160 MHz RXv3 core with 256 KB Flash — what the memory budget means
The Renesas R5F566TAFGFP#30 is a 32-bit RXv3 microcontroller from the RX series, clocked at 160 MHz. It carries 256 KB of Flash program memory, 64 KB of RAM, and a separate 32 KB of data Flash EEPROM — the EEPROM block is useful for calibration constants and boot-config parameters that survive firmware updates without wearing the main Flash. The 160 MHz core with the RXv3 pipeline gives enough headroom for a single motor-control loop running field-oriented control at 20 kHz while the CANbus and UART stacks service the host controller.

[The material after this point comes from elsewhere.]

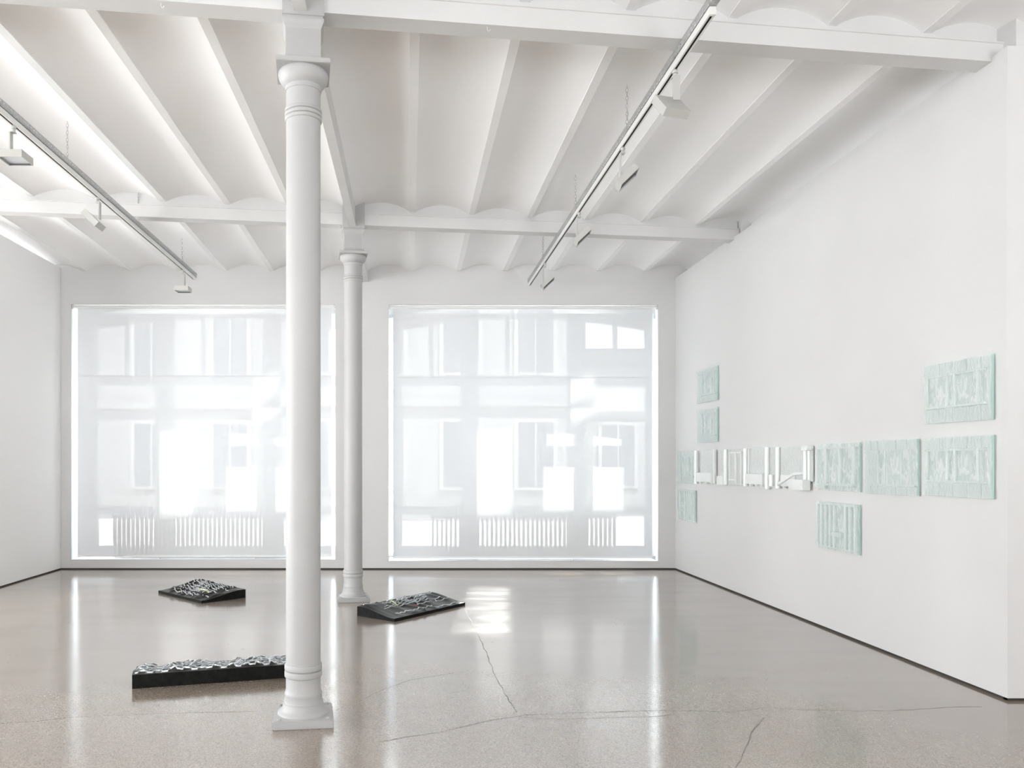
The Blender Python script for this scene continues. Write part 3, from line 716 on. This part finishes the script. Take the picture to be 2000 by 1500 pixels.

Peripheral set for industrial control panels
This MCU packs 73 I/O lines and a connectivity suite that covers most industrial fieldbus and human-machine interface needs: CANbus for drive-to-drive networking, LINbus for local sensor clusters, multiple SPI and I²C buses for external ADC or display drivers, and an external bus interface (EBI/EMI) for parallel LCDs or SRAM expansion. The 22-channel 12-bit ADC and dual 12-bit DAC handle analog feedback and setpoint generation on the same chip, which saves a separate analog front-end on a motor-drive board.
Industrial temperature grade — deployment context
Rated for -40°C to 105°C ambient, this part fits factory-floor automation cabinets, outdoor telecom pedestals, and under-hood automotive auxiliary modules (engine bay, transmission controller). The 2.7 V to 5.5 V supply range means a single 5 V industrial rail powers the MCU directly — no intermediate 3.3 V regulator needed unless the peripheral set demands it.
Package and physical fit
Housed in a 100-LQFP (14x14 mm body, 0.5 mm pitch), surface-mount. The 100-LFQFP supplier package code matches the same footprint. Standard reflow profile for LQFP applies;.
Lifecycle and sourcing posture
Officially active, ROHS3 compliant — no last-time-buy risk for new designs. For dual-sourcing resilience, the R5F566TAAGFP#30 is a functional peer with the same RXv3 core, 160 MHz speed, and identical peripheral set, differing only in I/O count (72 vs 73) — worth qualifying as a second source if your BOM allows the minor pin difference.